Artikel orisinil ditulis oleh Pedro Ximenes.
Laclubar Subdistrict, ManatutoArtikel orisinil ditulis oleh Pedro Ximenes.
When entering Laclubar, I was greeted by a hilly landscape with houses shyly perched on it. They are of varying conditions. Some are perfectly habitable, while some others are in a state of sculpturally ruinous. Among them is a place that once functioned as the office for the District of Manatuto’s ex Regents.
It wasn’t easy finding someone who can tell me the history of this area, let alone this building. The people here don’t seem to know about it. But my search bore its fruit when I met Mr. Joao Maria De Cristo Rei*. We were able to stop for a moment and talked a little bit about this building which -by now seems to be a common occurrence- has a strong tie to the rocky history of the area and the general conflicts in Timor Leste. The building, in a nutshell, is a story of historical witness that was rehabilitated more often than it was good for.
Let’s go back in time for a moment. In the first half of the 20th Century, Manatuto was a sparsely populated region, It was home to two subdistricts (today Manatuto has six), one of them being the capital, Laclubar. In 1942, Japan invaded East Timor and forced their way to Manatuto. Seen as a potential for a strategic base, Japan then forced the local population to build roads that lead to other Eastern districts such as Baucau, Viqueque and Lospalos. Upon the departure of the Japanese on 17 August 1945, Timor Leste including Manatuto was once again occupied by Portugal, which continued the forced labour system.
In 1955, the District of Manatuto designated a new subdistrict called Manatuto and moved the capital there from Laclubar. This development prompted the regent to call for the construction of this building. The work was carried out by the able bodied in the district in a bi-weekly rotation system. There were two persons who were involved in the planning: a Timorese (I couldn’t confirm if he was from Manatuto, however it is very likely since it was a common practice for a house to be constructed by a local) and a Portuguese. The construction took a total of three years to complete, upon which it was used as a head office of the District of Manatuto.

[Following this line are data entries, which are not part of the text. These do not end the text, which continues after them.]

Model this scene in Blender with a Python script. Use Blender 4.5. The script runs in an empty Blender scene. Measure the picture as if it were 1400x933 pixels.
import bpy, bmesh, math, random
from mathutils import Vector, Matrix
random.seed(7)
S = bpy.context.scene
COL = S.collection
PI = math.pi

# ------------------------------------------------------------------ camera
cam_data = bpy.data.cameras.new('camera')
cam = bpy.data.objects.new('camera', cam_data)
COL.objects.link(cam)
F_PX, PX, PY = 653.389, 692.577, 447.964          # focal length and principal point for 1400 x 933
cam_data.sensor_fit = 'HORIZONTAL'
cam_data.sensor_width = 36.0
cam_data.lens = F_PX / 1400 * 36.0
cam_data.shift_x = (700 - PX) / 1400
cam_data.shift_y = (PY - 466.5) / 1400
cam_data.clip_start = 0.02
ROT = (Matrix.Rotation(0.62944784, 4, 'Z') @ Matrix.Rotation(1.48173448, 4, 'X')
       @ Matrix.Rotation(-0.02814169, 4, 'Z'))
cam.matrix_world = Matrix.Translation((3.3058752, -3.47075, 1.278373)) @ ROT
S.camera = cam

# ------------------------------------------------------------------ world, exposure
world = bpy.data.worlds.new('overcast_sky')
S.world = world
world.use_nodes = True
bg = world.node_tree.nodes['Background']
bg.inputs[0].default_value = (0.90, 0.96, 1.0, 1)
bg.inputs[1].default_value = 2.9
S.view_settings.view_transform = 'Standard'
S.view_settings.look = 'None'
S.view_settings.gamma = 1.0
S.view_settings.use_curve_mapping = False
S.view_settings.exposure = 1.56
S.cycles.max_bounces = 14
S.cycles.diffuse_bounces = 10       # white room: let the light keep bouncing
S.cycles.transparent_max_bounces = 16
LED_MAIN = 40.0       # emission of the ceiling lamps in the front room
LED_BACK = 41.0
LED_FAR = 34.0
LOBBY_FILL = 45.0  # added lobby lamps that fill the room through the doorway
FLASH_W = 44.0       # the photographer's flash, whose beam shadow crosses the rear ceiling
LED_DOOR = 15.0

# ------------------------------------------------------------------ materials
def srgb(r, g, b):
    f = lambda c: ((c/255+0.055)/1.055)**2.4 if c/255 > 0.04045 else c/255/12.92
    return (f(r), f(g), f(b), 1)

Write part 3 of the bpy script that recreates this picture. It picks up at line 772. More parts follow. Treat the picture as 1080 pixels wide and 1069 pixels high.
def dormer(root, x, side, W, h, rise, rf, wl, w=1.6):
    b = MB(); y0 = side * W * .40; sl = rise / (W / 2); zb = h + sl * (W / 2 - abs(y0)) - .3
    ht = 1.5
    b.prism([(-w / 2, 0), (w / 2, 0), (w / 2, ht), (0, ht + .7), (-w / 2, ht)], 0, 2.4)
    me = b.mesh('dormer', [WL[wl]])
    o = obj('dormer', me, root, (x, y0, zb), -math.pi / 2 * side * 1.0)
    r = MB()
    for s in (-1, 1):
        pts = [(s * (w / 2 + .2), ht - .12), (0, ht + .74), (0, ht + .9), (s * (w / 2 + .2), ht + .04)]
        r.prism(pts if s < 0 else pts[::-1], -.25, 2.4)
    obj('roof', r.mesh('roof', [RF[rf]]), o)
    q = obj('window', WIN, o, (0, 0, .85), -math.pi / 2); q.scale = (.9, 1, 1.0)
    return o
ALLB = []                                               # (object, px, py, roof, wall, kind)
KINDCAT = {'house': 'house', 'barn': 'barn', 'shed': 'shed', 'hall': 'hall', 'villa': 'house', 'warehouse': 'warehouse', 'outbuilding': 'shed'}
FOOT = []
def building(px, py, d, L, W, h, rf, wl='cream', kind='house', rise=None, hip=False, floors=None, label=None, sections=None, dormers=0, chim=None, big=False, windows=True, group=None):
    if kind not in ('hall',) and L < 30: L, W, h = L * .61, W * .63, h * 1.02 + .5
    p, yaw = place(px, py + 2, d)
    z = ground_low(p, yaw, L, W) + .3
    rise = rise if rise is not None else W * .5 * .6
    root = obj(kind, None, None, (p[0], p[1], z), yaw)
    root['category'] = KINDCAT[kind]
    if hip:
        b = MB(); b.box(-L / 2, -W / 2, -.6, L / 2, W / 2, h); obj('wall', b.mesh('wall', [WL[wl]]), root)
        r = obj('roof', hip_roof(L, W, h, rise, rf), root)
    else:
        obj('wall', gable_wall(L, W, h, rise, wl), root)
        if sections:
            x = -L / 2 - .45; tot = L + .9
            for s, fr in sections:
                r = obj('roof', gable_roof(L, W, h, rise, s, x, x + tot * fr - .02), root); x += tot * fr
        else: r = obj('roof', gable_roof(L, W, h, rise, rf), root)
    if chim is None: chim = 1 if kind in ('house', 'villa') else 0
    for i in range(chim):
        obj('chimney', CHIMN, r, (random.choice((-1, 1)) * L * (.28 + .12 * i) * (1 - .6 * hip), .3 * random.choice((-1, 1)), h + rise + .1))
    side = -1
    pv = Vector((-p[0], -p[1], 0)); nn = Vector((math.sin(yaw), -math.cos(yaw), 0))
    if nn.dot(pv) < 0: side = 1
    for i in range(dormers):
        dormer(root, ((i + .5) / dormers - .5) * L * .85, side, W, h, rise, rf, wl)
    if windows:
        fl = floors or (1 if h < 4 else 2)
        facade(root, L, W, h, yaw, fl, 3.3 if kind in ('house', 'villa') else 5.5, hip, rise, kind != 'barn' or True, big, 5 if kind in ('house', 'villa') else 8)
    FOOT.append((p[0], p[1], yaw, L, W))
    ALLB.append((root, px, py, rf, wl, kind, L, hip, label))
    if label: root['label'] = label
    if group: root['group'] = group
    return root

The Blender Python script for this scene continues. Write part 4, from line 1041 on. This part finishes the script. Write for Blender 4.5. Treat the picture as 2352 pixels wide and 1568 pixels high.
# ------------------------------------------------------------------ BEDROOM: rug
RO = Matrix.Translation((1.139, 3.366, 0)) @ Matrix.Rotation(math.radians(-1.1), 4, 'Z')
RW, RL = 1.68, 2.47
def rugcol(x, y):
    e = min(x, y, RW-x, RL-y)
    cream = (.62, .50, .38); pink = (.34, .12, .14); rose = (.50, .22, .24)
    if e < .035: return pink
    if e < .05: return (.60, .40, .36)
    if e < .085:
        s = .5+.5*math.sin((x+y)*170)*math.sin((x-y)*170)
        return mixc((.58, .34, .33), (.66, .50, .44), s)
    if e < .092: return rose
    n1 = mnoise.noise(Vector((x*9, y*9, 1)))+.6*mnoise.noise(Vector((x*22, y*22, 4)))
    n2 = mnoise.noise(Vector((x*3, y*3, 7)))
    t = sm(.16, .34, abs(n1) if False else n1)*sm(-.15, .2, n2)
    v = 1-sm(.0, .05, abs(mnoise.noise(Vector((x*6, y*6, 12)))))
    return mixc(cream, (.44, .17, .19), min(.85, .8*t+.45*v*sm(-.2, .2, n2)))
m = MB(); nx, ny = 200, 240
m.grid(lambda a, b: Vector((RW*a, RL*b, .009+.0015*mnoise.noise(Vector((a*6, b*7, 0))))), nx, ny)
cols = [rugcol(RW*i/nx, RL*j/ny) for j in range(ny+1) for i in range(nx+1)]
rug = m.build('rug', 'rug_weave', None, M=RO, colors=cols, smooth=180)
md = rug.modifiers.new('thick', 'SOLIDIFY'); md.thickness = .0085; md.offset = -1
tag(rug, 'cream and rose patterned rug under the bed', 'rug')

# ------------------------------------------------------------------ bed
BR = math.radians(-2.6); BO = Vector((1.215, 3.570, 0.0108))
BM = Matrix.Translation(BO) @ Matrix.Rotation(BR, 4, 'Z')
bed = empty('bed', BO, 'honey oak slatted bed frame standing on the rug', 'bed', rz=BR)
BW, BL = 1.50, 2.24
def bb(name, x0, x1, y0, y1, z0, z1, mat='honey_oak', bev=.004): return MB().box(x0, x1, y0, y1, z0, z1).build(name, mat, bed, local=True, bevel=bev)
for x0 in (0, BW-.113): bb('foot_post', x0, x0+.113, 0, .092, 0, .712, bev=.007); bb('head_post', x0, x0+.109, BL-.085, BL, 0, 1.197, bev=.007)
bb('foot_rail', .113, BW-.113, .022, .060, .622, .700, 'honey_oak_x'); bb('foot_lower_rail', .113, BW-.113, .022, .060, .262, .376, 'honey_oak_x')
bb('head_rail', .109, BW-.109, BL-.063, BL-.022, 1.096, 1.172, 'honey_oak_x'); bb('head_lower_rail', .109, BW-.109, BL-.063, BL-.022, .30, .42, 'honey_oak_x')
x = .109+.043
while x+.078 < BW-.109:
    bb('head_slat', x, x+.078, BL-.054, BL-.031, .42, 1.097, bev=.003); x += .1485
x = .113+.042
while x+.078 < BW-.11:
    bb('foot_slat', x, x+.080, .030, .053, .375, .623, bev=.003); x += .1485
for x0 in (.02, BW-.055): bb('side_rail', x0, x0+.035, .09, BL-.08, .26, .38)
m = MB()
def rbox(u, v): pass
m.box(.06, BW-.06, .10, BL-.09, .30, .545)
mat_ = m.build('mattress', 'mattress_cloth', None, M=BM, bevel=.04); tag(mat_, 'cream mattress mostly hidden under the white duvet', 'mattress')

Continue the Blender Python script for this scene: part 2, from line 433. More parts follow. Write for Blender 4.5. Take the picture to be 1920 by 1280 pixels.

The building was quite a significant landmark in the area and was used considerably for various governmental functions for the next ten years until 1968 when, tragically, the building suddenly collapsed. The building was then rehabilitated in the next year and was converted into a lodge for visiting dignitaries from Portugal and other countries who were visiting Manatuto.
In 1974, the civil war dawned upon Manatuto and the building was burned and ransacked. Indonesia’s arrival at the end of 1975 brought this building back, in its dilapidated condition, to its use. The military occupied it for the next two years. Once control of the area was secured, then-Regent Abilio Osoriu Soares rehabilitated the building to use it as a lodge. This did not last long, however, as the Indonesian government decided to abandon the building when it was deemed that it wasn’t used as much as it should have.
The building remained more or less in an acceptable condition until 1999, the beginning of the conflict between the pro-independence and the pro-autonomy militants. The conflict spread to Manatuto and once again the building was burnt to the ground. It has remained in silence ever since.
* Mr. Joao Maria de Cristo Rei is the owner of the land on which the office is built. He is also a writer of the history of Manatuto. We at Fatin Historico are very grateful of his assistance.